A machine the size of a football field makes paper that becomes boxes. (Photo by Christopher Payne, The New York Times) |
The corrugated-paper industry runs trees through a marathon of steps before a nifty box emerges, writes Matthew Shaer of The New York Times: "Before it was the cardboard on your doorstep, it was coarse brown paper, and before it was paper, it was a river of hot pulp, and before it was a river, it was a tree. Probably a Pinus taeda, or loblolly pine, a slender conifer native to the Southeastern United States."

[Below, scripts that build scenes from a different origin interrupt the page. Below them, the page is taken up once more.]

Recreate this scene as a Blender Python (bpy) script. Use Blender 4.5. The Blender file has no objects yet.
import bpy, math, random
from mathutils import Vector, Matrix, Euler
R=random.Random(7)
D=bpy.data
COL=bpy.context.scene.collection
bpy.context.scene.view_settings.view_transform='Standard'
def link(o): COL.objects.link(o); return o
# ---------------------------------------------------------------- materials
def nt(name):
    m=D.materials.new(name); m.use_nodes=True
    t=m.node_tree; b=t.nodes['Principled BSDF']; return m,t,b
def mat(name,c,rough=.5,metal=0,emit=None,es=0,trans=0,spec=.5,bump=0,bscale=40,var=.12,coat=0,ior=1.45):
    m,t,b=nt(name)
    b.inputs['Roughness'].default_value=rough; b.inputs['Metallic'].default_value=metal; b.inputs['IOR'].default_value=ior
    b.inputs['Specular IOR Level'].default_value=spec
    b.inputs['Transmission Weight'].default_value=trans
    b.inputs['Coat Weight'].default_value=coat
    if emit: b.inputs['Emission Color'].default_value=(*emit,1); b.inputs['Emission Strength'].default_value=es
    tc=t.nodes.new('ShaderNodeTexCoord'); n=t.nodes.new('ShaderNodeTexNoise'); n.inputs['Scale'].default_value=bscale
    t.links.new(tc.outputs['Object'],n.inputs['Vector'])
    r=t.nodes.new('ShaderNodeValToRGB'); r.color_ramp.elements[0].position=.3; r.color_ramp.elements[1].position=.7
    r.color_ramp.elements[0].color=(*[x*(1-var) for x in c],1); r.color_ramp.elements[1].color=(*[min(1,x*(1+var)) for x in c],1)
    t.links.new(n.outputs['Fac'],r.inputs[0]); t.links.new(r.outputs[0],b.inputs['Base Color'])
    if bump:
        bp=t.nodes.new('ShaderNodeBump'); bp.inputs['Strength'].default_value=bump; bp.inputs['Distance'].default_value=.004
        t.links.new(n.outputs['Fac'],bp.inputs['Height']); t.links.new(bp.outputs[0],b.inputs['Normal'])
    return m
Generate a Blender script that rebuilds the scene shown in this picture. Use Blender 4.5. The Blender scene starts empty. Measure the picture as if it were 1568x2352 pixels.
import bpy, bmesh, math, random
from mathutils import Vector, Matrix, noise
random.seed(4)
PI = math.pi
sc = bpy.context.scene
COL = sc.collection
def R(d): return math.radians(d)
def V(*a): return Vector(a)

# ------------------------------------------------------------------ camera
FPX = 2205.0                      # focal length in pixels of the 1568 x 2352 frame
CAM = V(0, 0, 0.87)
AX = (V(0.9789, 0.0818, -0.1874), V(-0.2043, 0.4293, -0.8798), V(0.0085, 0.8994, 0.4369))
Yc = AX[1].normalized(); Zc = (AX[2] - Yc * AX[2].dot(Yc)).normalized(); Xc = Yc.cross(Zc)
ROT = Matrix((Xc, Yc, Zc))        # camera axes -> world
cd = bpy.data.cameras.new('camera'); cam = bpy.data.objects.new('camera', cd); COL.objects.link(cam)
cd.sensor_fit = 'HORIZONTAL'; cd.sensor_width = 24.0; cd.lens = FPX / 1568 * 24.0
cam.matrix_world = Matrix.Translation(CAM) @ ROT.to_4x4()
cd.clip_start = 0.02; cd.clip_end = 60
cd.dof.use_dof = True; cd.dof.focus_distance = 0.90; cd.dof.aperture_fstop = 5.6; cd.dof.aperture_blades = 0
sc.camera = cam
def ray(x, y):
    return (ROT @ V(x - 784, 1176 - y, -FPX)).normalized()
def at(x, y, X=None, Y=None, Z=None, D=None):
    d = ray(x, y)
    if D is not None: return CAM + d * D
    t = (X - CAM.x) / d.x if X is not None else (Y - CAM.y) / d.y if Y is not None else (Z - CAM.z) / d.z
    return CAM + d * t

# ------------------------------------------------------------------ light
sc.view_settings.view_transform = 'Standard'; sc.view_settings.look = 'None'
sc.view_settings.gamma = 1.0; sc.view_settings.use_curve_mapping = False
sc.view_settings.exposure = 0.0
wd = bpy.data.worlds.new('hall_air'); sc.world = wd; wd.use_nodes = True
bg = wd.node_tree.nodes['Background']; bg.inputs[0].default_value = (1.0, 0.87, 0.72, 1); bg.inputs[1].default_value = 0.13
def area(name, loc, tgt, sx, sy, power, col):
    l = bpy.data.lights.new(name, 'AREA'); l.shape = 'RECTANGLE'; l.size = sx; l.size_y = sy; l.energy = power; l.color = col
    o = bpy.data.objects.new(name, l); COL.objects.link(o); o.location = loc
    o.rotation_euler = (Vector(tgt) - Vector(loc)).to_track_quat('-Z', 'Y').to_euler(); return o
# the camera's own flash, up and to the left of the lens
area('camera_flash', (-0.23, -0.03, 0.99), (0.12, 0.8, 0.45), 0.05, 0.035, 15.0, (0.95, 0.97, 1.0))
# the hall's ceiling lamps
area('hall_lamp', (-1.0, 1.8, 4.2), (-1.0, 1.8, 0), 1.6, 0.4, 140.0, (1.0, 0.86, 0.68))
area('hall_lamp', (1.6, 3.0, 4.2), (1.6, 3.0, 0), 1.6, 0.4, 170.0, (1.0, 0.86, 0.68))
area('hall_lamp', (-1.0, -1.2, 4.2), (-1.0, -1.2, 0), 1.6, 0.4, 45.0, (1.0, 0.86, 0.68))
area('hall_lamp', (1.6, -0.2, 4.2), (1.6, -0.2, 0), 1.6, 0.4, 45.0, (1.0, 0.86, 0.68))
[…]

Shaer met up with Alex Singleton, a manager for International Paper, which produces a third of U.S. boxes. His mission "is to source enough loblollies to help keep IP’s production lines humming." He told Shaer, “You’re sort of always in a race. You learn to get creative.” Singleton manages a group of foresters who "spend much of their time zipping around the Southeast by pickup, using a proprietary smartphone app to monitor tracts of harvestable woodland," Shaer writes.
In the woodyard, the creation begins: "A crane was removing timber from a log truck and feeding it into the bladed mouth of a cylindrical machine known as a debarking drum. . . . It churned and chewed and spit the denuded trees from its rear end," Shaer writes. "Another masticating machine, this one a steel chipper. In went the debarked trees, out came a spray of loblolly pine. . . . chips from the woodyard were entering what’s known as the kraft process (the German word for 'strength')."
Shaer describes the 'paper machine,' which "stretched across almost the entire mill floor and trembled like a space shuttle just before liftoff. . . . Pulp sluiced in and cascaded onto the 'former,' where it was flattened into a paper-like consistency." There are more steps, and the end product is corrugated: "If you’ve stopped to look at an individual panel of corrugate and noticed its resemblance to a deli sandwich. There’s a top and a bottom, and between them is a bunch of ridged or diagonally reinforced filler called 'fluting.' That fluting is what gives a cardboard box its protective quality; without its flutes, corrugate wouldn’t be corrugate at all — it would just be containerboard."
The corrugated cardboard industry is booming, Shaer reports: "In 2021, Amazon shipped $470 billion of goods globally, in an estimated 7.7 billion packages." Happy unpacking!